== AIM OF THE TASK ==
Return every line of the material exactly.

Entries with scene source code

+ + + + + + +

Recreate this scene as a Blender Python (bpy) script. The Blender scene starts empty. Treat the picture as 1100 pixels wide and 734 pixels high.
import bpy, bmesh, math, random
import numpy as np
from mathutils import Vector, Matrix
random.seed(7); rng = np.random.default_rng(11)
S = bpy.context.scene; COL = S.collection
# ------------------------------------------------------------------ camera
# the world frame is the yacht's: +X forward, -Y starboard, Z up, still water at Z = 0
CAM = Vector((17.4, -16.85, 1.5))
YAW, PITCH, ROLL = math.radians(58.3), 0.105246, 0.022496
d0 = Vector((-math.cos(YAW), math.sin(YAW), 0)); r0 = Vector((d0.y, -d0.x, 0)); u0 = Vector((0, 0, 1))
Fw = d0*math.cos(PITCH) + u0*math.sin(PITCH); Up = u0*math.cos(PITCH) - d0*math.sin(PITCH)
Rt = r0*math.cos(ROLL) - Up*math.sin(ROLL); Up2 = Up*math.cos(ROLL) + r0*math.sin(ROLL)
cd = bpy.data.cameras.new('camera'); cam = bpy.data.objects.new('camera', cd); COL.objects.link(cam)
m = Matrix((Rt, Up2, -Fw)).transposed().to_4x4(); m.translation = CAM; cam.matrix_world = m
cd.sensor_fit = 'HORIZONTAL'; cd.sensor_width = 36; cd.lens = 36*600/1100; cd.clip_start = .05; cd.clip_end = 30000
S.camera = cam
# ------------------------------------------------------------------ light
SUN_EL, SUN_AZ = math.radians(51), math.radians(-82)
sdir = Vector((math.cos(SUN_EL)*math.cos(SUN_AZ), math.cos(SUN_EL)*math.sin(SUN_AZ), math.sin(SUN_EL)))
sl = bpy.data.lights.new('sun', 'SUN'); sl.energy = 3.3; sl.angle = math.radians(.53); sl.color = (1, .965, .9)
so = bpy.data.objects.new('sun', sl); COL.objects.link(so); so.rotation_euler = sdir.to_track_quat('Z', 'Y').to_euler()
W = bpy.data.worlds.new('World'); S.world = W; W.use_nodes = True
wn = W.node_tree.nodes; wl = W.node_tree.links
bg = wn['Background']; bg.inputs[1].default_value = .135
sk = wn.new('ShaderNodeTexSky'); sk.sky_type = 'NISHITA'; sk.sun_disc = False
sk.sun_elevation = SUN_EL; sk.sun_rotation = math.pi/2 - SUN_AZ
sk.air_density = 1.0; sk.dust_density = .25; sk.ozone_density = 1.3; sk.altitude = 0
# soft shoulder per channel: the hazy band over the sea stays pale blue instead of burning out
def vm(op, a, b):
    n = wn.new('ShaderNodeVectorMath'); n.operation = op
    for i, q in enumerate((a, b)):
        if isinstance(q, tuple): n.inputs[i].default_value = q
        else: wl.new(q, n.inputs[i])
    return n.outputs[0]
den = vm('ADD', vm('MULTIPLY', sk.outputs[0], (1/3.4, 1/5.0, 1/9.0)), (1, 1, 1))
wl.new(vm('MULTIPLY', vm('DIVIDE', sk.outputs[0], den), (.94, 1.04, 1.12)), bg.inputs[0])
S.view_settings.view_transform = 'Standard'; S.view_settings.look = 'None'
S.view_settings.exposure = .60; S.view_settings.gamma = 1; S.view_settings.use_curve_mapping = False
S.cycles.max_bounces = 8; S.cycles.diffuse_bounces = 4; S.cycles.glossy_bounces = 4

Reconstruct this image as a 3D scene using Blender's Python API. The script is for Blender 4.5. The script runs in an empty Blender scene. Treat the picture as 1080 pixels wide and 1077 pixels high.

+ + + + + + +

== COMPLETE OUTPUT ==
Recreate this scene as a Blender Python (bpy) script. The Blender scene starts empty. Treat the picture as 1100 pixels wide and 734 pixels high.
import bpy, bmesh, math, random
import numpy as np
from mathutils import Vector, Matrix
random.seed(7); rng = np.random.default_rng(11)
S = bpy.context.scene; COL = S.collection
# ------------------------------------------------------------------ camera
# the world frame is the yacht's: +X forward, -Y starboard, Z up, still water at Z = 0
CAM = Vector((17.4, -16.85, 1.5))
YAW, PITCH, ROLL = math.radians(58.3), 0.105246, 0.022496
d0 = Vector((-math.cos(YAW), math.sin(YAW), 0)); r0 = Vector((d0.y, -d0.x, 0)); u0 = Vector((0, 0, 1))
Fw = d0*math.cos(PITCH) + u0*math.sin(PITCH); Up = u0*math.cos(PITCH) - d0*math.sin(PITCH)
Rt = r0*math.cos(ROLL) - Up*math.sin(ROLL); Up2 = Up*math.cos(ROLL) + r0*math.sin(ROLL)
cd = bpy.data.cameras.new('camera'); cam = bpy.data.objects.new('camera', cd); COL.objects.link(cam)
m = Matrix((Rt, Up2, -Fw)).transposed().to_4x4(); m.translation = CAM; cam.matrix_world = m
cd.sensor_fit = 'HORIZONTAL'; cd.sensor_width = 36; cd.lens = 36*600/1100; cd.clip_start = .05; cd.clip_end = 30000
S.camera = cam
# ------------------------------------------------------------------ light
SUN_EL, SUN_AZ = math.radians(51), math.radians(-82)
sdir = Vector((math.cos(SUN_EL)*math.cos(SUN_AZ), math.cos(SUN_EL)*math.sin(SUN_AZ), math.sin(SUN_EL)))
sl = bpy.data.lights.new('sun', 'SUN'); sl.energy = 3.3; sl.angle = math.radians(.53); sl.color = (1, .965, .9)
so = bpy.data.objects.new('sun', sl); COL.objects.link(so); so.rotation_euler = sdir.to_track_quat('Z', 'Y').to_euler()
W = bpy.data.worlds.new('World'); S.world = W; W.use_nodes = True
wn = W.node_tree.nodes; wl = W.node_tree.links
bg = wn['Background']; bg.inputs[1].default_value = .135
sk = wn.new('ShaderNodeTexSky'); sk.sky_type = 'NISHITA'; sk.sun_disc = False
sk.sun_elevation = SUN_EL; sk.sun_rotation = math.pi/2 - SUN_AZ
sk.air_density = 1.0; sk.dust_density = .25; sk.ozone_density = 1.3; sk.altitude = 0
# soft shoulder per channel: the hazy band over the sea stays pale blue instead of burning out
def vm(op, a, b):
    n = wn.new('ShaderNodeVectorMath'); n.operation = op
    for i, q in enumerate((a, b)):
        if isinstance(q, tuple): n.inputs[i].default_value = q
        else: wl.new(q, n.inputs[i])
    return n.outputs[0]
den = vm('ADD', vm('MULTIPLY', sk.outputs[0], (1/3.4, 1/5.0, 1/9.0)), (1, 1, 1))
wl.new(vm('MULTIPLY', vm('DIVIDE', sk.outputs[0], den), (.94, 1.04, 1.12)), bg.inputs[0])
S.view_settings.view_transform = 'Standard'; S.view_settings.look = 'None'
S.view_settings.exposure = .60; S.view_settings.gamma = 1; S.view_settings.use_curve_mapping = False
S.cycles.max_bounces = 8; S.cycles.diffuse_bounces = 4; S.cycles.glossy_bounces = 4

Reconstruct this image as a 3D scene using Blender's Python API. The script is for Blender 4.5. The script runs in an empty Blender scene. Treat the picture as 1080 pixels wide and 1077 pixels high.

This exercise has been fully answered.